Reste que Naimero va bientôt disparaître, et très rapidement Cunizza convolera avec un quatrième époux, un noble de Vérone dont l’histoire a perdu le nom. Un mariage sans doute bref, car elle va se marier une cinquième fois avec un personnage que Paget Toynbee identifie comme étant Salione Buzzacarini de Padoue, l’astrologue de Ezzlino.8 Un mariage qui eut lieu après 1259, alors que Cunizza avait une soixantaine d’années.

En 1260, la fortune de Cunizza va de nouveau tourner. Ses deux frères meurent, Ezzelino d’abord en essayant de conquérir Milan, puis Alberico et toute sa famille sont assassinés lors de la prise du château de San Zenone où ils s’étaient réfugiés.

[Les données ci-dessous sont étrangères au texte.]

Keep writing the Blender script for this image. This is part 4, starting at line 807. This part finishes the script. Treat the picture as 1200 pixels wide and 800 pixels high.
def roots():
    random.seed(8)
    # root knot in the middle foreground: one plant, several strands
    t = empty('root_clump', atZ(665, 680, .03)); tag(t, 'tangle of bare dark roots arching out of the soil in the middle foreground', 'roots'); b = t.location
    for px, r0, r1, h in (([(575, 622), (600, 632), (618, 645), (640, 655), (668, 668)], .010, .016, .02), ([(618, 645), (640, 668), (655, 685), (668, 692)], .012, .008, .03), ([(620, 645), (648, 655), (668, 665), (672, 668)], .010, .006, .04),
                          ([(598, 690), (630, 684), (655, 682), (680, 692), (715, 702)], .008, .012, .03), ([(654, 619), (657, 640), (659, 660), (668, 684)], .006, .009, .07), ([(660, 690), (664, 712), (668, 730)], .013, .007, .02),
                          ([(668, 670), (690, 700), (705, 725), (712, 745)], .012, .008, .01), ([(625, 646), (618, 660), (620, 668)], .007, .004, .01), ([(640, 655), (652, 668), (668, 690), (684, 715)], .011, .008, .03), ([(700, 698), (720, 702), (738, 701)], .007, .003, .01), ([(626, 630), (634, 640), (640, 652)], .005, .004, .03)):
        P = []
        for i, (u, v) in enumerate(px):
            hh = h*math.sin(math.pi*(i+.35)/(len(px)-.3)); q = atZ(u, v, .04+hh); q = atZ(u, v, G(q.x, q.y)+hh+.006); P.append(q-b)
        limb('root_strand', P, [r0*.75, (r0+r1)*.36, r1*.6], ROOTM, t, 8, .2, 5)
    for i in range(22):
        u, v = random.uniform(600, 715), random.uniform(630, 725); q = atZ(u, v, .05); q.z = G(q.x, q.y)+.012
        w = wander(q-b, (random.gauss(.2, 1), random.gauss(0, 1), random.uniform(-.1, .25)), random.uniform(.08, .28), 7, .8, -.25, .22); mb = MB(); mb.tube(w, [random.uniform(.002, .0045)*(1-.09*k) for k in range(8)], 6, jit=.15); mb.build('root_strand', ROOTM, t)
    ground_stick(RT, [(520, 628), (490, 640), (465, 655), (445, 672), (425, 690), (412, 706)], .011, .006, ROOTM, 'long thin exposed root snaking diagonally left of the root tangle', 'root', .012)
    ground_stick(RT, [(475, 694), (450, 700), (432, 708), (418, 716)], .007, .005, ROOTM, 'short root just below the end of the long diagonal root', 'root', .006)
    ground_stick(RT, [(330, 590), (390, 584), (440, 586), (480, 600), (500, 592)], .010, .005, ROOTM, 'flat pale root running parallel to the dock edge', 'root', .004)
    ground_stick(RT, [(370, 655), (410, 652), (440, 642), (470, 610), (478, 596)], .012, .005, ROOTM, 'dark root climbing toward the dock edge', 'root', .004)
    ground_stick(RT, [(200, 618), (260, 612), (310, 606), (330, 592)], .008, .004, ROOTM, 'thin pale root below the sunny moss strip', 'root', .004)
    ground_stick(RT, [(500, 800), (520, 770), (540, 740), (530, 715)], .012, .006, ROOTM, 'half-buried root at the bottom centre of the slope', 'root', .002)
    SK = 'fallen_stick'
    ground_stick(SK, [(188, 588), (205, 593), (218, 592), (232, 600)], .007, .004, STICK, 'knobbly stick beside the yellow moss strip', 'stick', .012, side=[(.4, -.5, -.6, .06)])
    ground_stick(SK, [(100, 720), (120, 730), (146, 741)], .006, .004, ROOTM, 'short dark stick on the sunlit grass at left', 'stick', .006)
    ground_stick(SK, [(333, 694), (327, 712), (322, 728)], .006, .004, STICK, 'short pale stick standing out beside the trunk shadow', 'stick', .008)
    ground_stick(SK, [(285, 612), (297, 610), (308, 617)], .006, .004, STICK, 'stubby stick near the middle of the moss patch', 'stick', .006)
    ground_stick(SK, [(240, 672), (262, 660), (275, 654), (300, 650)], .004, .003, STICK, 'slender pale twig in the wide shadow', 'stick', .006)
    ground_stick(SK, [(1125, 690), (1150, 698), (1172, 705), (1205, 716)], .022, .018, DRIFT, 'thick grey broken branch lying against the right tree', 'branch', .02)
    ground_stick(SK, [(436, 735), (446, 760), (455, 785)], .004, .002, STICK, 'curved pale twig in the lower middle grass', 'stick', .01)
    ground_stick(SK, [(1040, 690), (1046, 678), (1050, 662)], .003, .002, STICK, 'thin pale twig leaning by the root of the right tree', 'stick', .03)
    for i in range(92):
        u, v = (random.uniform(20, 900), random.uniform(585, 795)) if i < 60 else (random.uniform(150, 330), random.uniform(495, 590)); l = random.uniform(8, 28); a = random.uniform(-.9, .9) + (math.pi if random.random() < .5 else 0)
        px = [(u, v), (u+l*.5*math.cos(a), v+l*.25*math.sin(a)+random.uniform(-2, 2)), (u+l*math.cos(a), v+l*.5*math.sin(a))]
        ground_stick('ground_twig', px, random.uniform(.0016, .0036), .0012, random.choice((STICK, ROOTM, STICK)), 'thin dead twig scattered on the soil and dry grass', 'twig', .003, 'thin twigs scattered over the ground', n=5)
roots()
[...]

Cunizza va fuir la Marche Trévisane, et partir en Toscane, sans doute dans la famille de ses parents maternels. On relève sa présence dans la région grâce à deux actes:

  • Le premier est daté du 1er avril 1265 et il est signé dans dans la maison de Cavalcante Cavalcanti (le père de Guido, le « premier ami » de Dante). Dans ce document Cunizza donne leur liberté aux esclaves qui appartenaient à sa famille «pour assurer le salut de l’âme de ses frères et parents». Sont exclus de cet acte de libéralité ceux qui avaient trahi Alberico. Dans le texte il n’est aucunement question d’un époux.
  • Le second, plus tardif, date de 1279, alors que Cunizza approche de ses quatre-vingt ans. Il s’agit de son testament. Elle se trouve alors au château de La Cerbaia, où presque un siècle auparavant s’étaient rencontrés ses parents: Adelaide degli Alberti et Ezzelino II da Romano. Elle est sans doute morte peu de temps après.

Pourquoi Dante place-t-il Cunizza au Paradis ?

Les raisons pour lesquelles Dante accorde autant d’importance à Cunizza da Romano, et en fait l’un des principaux personnages du chant IX du Paradis sont multiples.

La première d’entre elles est sans doute l’importance et la fraîcheur des sources dont il pouvait disposer, que ce soit à Florence, puisque Cunizza séjourna dans la famille de son « premier ami », Guido Cavalcanti. Il dut en entendre parler par des personnes qui l’avait rencontrée et connue à cette occasion. De la même façon, à Vérone, il rencontra, lorsqu’il séjourna à la cour des Scagligeri, des témoins qui avaient également connu Cunizza. En effet, la famille degli Scagligeri était liée à Ezzelino III, dont ils furent les successeurs politiques tant à Vérone que chez les gibelins. 

Par ailleurs, le personnage de Cunizza permet à Dante d’opposer une femme « noble” au sens dantesque du terme. Les premiers commentateurs de la Comédie relevait sa tendresse et sa compassion. Voici par exemple ce qu’écrivait Benvenuto: 

Elle était pieuse, bienveillante, miséricordieuse, pleine compassion pour le malheureux, que son frère cruellement affligeait.9 

Cette compassion explique sans doute en grande partie sa présence au Paradis. Dans le Chant IX, son esprit se trouve aux côtés de celui de Folquet de Marseille et de Rahab dont le parcours dans la vie terrestre fut similaire: tous trois furent d’abord pécheurs « d’amour” avant de se convertir à l’amour de Dieu. Sans doute, Dante projette-t-il sa propre destinée…

Enfin l’opposition de destin dans l’au-delà que fait Dante entre Ezzelino enfoncé dans le fleuve de sang au Chant XII de l’Enfer (avec son ennemi Obizzo d’Este!) et la joie de sa sœur parmi les esprits bienheureux du Ciel de Vénus ne saurait mieux résumer la condamnation morale qu’il porte à l’encontre du tyran de la Marche Trévisane.